Après avoir quitté l’Opus Dei, il est très difficile et très douloureux de faire le tri en soi, de savoir ce qu’on est vraiment et ce qu’on est devenu. La question du « qui suis-je ? » prend ici tout son sens.
….
 
Reconstruction personnelle :
La Véronique que j’étais, la Véronique originelle survivait quelque part au fond de moi. Il me suffisait maintenant de la retrouver et de lui laisser toute la place.
   Si la reconstruction a été difficile pour quelqu’un qui, comme moi, n’a intégré l’œuvre que superficiellement, on imagine le défi que cela peut représenter pour une personne engagée à cent pour cent dans l’organisation.
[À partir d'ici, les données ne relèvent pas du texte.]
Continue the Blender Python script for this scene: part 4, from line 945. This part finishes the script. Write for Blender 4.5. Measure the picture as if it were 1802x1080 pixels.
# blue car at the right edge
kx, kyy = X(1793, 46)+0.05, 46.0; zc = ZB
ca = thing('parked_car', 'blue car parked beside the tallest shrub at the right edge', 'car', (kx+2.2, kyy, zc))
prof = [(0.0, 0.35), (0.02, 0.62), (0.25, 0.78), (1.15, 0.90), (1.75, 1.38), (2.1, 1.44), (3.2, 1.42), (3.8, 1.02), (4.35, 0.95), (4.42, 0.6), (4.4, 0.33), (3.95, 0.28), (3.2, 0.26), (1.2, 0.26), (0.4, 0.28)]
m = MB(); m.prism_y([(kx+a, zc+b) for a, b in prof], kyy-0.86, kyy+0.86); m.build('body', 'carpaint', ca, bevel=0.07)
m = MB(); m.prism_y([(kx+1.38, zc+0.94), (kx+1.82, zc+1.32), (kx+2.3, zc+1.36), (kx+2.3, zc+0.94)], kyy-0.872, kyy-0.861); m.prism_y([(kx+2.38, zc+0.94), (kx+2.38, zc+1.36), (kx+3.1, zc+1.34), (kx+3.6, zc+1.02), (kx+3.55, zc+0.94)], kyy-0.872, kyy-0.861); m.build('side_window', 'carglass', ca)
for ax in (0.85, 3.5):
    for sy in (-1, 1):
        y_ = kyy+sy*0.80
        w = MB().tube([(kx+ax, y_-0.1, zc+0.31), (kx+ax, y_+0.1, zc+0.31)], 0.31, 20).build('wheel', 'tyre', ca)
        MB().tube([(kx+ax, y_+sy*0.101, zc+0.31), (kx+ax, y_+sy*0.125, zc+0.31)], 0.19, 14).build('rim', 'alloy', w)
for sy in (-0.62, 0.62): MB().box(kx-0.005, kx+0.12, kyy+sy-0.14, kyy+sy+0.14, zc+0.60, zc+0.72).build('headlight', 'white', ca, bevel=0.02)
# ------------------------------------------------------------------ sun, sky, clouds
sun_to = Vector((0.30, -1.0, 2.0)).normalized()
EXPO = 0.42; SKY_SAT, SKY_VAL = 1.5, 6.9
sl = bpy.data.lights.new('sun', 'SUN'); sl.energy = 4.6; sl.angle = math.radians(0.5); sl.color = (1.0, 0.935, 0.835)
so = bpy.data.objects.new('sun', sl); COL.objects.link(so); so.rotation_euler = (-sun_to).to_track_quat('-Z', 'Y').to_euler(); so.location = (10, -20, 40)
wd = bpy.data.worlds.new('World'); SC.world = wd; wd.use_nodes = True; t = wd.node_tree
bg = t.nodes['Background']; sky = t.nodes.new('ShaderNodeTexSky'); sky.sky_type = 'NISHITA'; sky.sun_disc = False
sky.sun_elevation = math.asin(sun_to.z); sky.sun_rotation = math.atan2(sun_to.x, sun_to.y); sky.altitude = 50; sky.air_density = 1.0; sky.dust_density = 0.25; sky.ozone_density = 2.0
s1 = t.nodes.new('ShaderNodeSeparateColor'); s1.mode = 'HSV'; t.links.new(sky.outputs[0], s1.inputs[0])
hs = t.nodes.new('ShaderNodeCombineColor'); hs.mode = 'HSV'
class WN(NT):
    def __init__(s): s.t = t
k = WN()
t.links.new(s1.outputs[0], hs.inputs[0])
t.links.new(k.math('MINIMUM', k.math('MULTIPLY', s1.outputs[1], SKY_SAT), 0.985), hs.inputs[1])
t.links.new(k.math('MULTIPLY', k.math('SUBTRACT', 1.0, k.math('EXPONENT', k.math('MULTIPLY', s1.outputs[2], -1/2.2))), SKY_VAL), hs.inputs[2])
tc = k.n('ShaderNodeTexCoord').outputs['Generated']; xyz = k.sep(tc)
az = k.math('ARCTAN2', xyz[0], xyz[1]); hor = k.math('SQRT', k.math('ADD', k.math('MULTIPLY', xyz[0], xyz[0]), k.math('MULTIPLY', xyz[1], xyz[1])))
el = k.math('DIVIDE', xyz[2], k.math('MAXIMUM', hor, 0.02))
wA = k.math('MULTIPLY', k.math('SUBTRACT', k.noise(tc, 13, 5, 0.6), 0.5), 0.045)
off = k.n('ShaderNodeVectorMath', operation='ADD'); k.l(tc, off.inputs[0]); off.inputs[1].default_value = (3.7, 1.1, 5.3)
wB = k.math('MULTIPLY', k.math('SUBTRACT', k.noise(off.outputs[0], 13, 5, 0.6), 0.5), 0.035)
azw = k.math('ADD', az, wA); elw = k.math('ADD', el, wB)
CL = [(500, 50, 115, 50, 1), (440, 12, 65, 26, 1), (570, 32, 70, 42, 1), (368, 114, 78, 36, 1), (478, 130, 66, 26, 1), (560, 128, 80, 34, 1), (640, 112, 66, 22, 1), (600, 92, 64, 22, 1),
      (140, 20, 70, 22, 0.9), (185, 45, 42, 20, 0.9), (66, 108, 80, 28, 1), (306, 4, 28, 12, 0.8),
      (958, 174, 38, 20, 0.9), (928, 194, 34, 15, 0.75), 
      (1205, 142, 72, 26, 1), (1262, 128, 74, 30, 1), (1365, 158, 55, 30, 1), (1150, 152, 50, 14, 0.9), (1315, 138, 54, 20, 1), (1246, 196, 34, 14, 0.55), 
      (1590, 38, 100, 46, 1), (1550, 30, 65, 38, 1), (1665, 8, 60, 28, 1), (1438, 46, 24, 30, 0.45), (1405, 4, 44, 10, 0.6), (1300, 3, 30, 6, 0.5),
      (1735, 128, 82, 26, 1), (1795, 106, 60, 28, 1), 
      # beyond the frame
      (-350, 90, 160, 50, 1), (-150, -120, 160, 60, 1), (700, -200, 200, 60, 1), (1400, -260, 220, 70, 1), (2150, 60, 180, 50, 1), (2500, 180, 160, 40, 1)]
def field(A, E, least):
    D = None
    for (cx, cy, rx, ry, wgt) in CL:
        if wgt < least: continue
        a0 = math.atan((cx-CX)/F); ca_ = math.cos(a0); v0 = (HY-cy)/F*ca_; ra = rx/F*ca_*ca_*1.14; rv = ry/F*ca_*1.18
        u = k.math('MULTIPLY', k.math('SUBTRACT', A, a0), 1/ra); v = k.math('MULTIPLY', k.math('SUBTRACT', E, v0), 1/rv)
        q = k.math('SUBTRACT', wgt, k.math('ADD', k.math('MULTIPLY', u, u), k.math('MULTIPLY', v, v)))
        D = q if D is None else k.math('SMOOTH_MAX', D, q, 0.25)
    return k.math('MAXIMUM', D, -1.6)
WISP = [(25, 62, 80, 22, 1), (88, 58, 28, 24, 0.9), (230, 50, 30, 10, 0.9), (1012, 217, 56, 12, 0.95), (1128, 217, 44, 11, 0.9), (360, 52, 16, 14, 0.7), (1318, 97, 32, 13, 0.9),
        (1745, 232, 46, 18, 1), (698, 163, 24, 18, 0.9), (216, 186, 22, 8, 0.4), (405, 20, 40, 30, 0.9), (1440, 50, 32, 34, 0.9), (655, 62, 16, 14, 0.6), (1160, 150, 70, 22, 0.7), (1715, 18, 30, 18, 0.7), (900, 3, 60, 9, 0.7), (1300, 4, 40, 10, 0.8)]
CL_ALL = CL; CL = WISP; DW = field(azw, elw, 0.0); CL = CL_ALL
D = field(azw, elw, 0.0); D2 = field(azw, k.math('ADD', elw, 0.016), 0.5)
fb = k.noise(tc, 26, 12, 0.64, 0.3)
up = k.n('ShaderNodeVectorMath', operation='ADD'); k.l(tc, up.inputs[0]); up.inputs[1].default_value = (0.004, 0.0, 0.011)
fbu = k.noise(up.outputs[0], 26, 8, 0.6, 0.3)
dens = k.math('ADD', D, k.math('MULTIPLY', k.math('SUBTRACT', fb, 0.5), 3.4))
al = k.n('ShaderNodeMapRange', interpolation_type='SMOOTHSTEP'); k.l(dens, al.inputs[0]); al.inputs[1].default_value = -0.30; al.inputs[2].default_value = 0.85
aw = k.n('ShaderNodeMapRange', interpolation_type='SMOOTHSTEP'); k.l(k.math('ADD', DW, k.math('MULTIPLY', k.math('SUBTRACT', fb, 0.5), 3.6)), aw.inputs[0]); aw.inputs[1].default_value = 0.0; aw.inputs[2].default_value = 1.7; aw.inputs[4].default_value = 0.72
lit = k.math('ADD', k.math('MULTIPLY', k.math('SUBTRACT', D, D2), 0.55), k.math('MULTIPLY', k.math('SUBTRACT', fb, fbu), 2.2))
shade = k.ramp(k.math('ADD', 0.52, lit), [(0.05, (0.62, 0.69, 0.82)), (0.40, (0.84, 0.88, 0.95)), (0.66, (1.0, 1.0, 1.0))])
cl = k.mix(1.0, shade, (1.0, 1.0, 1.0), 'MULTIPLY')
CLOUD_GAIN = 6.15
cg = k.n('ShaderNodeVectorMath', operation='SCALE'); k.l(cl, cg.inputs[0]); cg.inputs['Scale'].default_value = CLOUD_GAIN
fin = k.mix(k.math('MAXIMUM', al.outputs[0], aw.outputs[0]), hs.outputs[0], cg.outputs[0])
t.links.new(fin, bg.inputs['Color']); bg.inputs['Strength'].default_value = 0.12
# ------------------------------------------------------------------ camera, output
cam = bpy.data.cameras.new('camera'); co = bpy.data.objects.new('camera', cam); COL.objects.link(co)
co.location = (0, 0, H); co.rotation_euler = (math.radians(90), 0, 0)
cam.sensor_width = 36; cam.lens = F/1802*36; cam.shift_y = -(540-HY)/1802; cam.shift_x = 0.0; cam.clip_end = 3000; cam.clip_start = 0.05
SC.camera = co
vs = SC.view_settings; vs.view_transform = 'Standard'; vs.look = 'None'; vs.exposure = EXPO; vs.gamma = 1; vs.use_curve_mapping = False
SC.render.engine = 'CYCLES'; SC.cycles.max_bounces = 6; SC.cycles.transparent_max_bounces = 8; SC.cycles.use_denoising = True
Comment peut-elle se retrouver malgré l’emprise que l’Opus Dei a exercée sur elle ?
   Sortir est un pas, le premier, peut-être pas le plus difficile, bien qu’il faille batailler ferme pour prendre ce droit. La vie après est sans doute ce qui demande le plus d’énergie et de force mentale. En quittant l’œuvre, nous perdons des repères, il nous faut en trouver d’autres.

§4

 Savoir reconnaître, laisser parler en nous nos désirs, nos envies, nos idées, nos opinions, nos émotions. Savoir les écouter. Penser par nous-mêmes est sans doute le début de la renaissance : la première étape, celle qui nous conduit à redevenir responsables. Nous passons à travers les balbutiements et les premiers pas ; le chemin vers l’indépendance peut être plus ou moins long.

 Accepter de grandir :
 Je pense surtout à ces numéraires qui ont accepté la chasteté, la pauvreté et l’obéissance et qui se retrouvent parfois, à quarante ans passés, totalement emprisonnés mentalement. A toutes ces personnes, j’aimerais pouvoir donner un mode d’emploi pour se reconstruire….C’est un travail personnel de longue haleine. Un travail douloureux qui nous amène à essayer de retrouver notre vraie personnalité. Il nous fauta accepter d’abandonner beaucoup de choses qui nous avaient façonnés. Regarder le monde différemment, respecter les autres comme jamais nous ne les avons respectés lorsque nous étions de l’œuvre. Avoir confiance en la vie. Cesser d’être de petits enfants obéissants et accepter de grandir.
   Il faut savoir à la fois regarder en arrière pour voir celles que nous étions et trouver celles que nous sommes vraiment.